Patrząc z innej strony, protest Rydzyka i jego wyznawców karmionych fanatyzmem religijnym sprowadza kobiety do roli przedmiotu – inkubatora! Jest ze wszech miar dla płci żeńskiej poniżający, obraźliwy! Z licznych wypowiedzi obrońców życia poczętego wychodzi na to, że Polki będące w ciąży o niczym innym nie myślą, jak tylko o dokonaniu aborcji! Dlatego muszą być pod stałym nadzorem, ciągłą kontrolą, bo same nie wiedzą, co czynią. Te ograniczone umysłowo niewiasty puszczone samopas gotowe są pozbyć się ciąży pod byle pretekstem. Toteż trzeba mieć nad nimi pieczę! Zmusić konstytucyjnym zapisem każdą ciężarną kobietę do urodzenia dziecka bez względu na to, w jakim jest ono stanie zdrowotnym, z kim i jak zostało poczęte! Marzy się rodzince Radia Maryja całkowity zakaz aborcji. I Rydzyk wychodzi tym oczekiwaniom naprzeciw. Robi wszystko, co w jego mocy, aby do tego doprowadzić! Ma wielką armię obrońców życia poczętego, tudzież potężnych sprzymierzeńców w Zjednoczonej Katociemnotą Prawicy, więc wszystko jest możliwe. Nosiciele chrześcijańskich wartości gorsi są od zarazy, bo na nich nie ma szczepionki!

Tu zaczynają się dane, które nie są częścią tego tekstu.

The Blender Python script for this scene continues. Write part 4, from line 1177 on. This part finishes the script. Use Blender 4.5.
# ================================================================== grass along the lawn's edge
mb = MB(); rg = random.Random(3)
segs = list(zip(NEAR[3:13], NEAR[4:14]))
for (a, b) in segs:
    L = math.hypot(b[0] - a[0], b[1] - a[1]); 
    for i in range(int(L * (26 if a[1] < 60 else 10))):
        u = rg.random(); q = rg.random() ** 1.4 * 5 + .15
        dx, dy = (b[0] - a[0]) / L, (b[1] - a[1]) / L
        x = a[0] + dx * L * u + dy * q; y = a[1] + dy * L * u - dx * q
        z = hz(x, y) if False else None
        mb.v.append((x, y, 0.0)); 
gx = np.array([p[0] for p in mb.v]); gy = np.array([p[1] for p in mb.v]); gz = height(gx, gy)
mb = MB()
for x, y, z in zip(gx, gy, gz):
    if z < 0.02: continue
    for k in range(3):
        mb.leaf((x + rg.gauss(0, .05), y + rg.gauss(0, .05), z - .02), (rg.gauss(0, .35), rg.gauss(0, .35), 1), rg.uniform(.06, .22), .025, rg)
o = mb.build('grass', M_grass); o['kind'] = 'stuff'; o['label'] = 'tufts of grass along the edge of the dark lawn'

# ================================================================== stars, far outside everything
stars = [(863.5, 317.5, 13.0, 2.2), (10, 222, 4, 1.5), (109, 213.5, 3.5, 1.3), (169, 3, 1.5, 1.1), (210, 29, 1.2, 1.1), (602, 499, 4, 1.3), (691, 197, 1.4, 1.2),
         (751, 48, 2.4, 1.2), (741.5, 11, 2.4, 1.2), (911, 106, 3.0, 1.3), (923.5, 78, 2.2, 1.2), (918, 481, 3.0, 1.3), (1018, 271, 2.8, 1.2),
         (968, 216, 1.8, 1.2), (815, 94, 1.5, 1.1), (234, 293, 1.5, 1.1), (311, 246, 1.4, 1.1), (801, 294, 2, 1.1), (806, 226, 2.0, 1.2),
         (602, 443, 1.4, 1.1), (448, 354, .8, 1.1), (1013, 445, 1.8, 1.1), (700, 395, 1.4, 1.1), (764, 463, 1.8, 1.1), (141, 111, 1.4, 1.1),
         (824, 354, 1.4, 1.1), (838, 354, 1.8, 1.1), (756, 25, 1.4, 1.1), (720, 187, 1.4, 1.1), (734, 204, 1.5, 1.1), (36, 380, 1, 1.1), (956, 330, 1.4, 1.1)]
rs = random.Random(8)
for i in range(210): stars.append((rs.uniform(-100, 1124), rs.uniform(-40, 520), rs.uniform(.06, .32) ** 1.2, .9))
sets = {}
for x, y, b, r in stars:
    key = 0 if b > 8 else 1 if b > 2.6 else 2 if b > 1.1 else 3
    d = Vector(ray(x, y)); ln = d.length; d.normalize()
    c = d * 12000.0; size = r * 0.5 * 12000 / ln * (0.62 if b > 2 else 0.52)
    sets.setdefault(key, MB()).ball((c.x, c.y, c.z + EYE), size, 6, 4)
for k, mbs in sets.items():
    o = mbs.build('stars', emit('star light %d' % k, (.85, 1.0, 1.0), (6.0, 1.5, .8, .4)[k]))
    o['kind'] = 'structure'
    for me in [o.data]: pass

W tej całej aborcyjnej zadymie należy zwrócić uwagę na jeszcze jeden znamienny fakt. Otóż z jednej strony Rydzyk bez przerwy przypomina, że Polska jest katolicka (przeszło 90 proc. Polaków to ludzie wierzący), z drugiej zaś nie ma do owej rzeszy katolików za grosz zaufania. Wmawia swoim wyznawcom, że referendum w sprawie ustawy antyaborcyjnej jest wymysłem szatana i należy je stłumić w zarodku! Twierdzi, że w sprawach etyczno-moralnych nie przeprowadza się głosowania! Może według kryteriów ojczulka? Europa na szczęście jest wolna od rydzykowych bredni, dlatego bez problemów przeprowadzono w kilku katolickich krajach tego typu referendum. I tu należy postawić pytanie. Czyżby Tedi obawiał się o wynik? Nie ufał swoim rodakom katolikom stanowiącym 90 proc. społeczeństwa?! Myślę, że nie ufa. To byłoby dla niego i całej czarnej sotni straszne, gdyby okazało się, że polscy chrześcijanie, ostoja światowego katolicyzmu, zbiesili się i zagłosowali inaczej niż chce Kościół. Lepiej tego nie sprawdzać! I właśnie z powodu owego strachu Rydzyk boi się referendum bardziej niż diabeł święconej wody!
ANTONI SZPAK PS Tadeusz Rydzyk nie chce aborcji na życzenie. A ja mam podejrzenie graniczące z pewnością, że matki Polki nie chcą RODZIĆ dzieci na ŻYCZENIE ojca Rydzyka.